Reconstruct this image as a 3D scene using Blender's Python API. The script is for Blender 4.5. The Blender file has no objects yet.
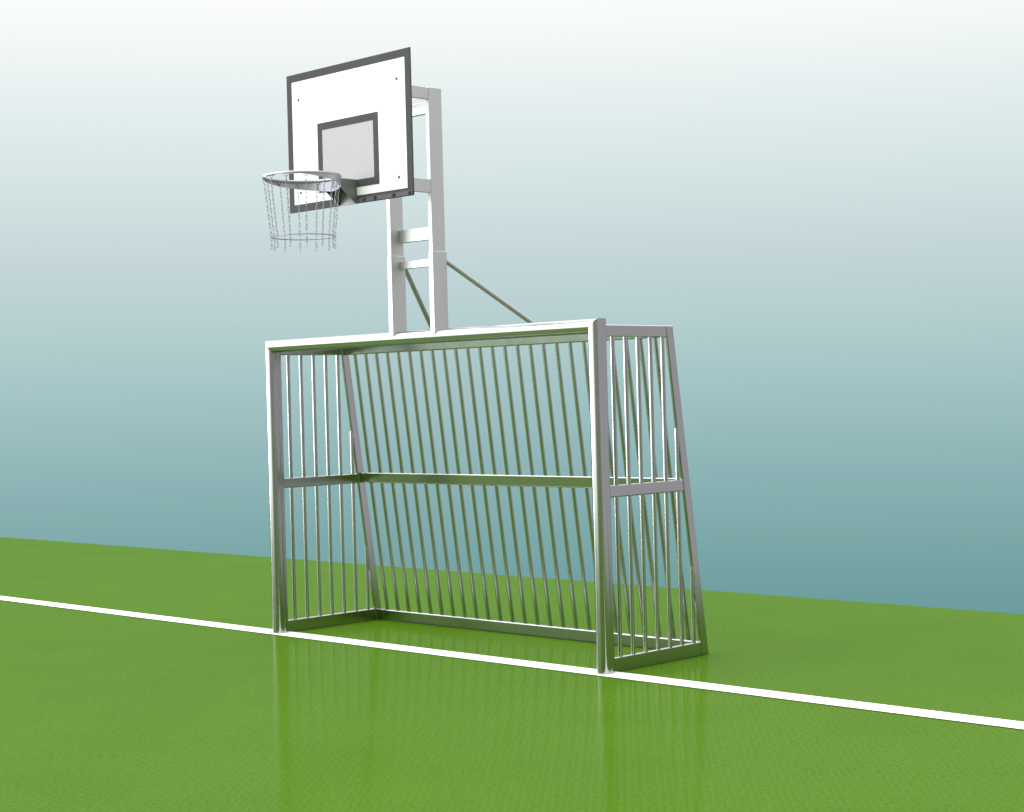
import bpy, bmesh, math, random
from mathutils import Vector, Matrix
random.seed(4)
S = bpy.context.scene
COL = S.collection
PI = math.pi

# ---------------------------------------------------------------- camera
cam_d = bpy.data.cameras.new('camera'); cam = bpy.data.objects.new('camera', cam_d); COL.objects.link(cam)
cam_d.sensor_width = 36; cam_d.lens = 1739.27 / 1024 * 36; cam_d.clip_start = .05; cam_d.clip_end = 2000
yaw, pitch, roll = .7827, -.0047, -.0261
fw = Vector((-math.sin(yaw) * math.cos(pitch), math.cos(yaw) * math.cos(pitch), math.sin(pitch)))
rt = Vector((math.cos(yaw), math.sin(yaw), 0)); up = rt.cross(fw)
r2 = rt * math.cos(roll) + up * math.sin(roll); u2 = up * math.cos(roll) - rt * math.sin(roll)
M = Matrix((r2, u2, -fw)).transposed().to_4x4(); M.translation = Vector((8.396, -7.546, 1.6364))
cam.matrix_world = M
S.camera = cam
S.view_settings.view_transform = 'Standard'; S.view_settings.look = 'None'
S.view_settings.exposure = 0; S.view_settings.gamma = 1

# ---------------------------------------------------------------- sky
def lin(c):
    f = lambda v: v / 12.92 if v <= .04045 else ((v + .055) / 1.055) ** 2.4
    return tuple(f(v / 255) for v in c) + (1,)

W = bpy.data.worlds.new('World'); S.world = W; W.use_nodes = True
nt = W.node_tree; N = nt.nodes; L = nt.links
W.cycles.sampling_method = 'MANUAL'; W.cycles.sample_map_resolution = 1024
bg = N['Background']; bg.inputs['Strength'].default_value = 1.0
tc = N.new('ShaderNodeTexCoord')
sep = N.new('ShaderNodeSeparateXYZ'); L.new(tc.outputs['Generated'], sep.inputs[0])
mr = N.new('ShaderNodeMapRange'); mr.inputs['From Min'].default_value = -.14; mr.inputs['From Max'].default_value = .26
L.new(sep.outputs['Z'], mr.inputs['Value'])
cr = N.new('ShaderNodeValToRGB'); L.new(mr.outputs[0], cr.inputs[0])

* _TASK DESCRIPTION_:
Exactly as written, please give again the lines from the beginning of the listing through the line containing "PI = math.pi", inclusive, without any pictures.

* _RESPONSE BELOW_:
Reconstruct this image as a 3D scene using Blender's Python API. The script is for Blender 4.5. The Blender file has no objects yet.
import bpy, bmesh, math, random
from mathutils import Vector, Matrix
random.seed(4)
S = bpy.context.scene
COL = S.collection
PI = math.pi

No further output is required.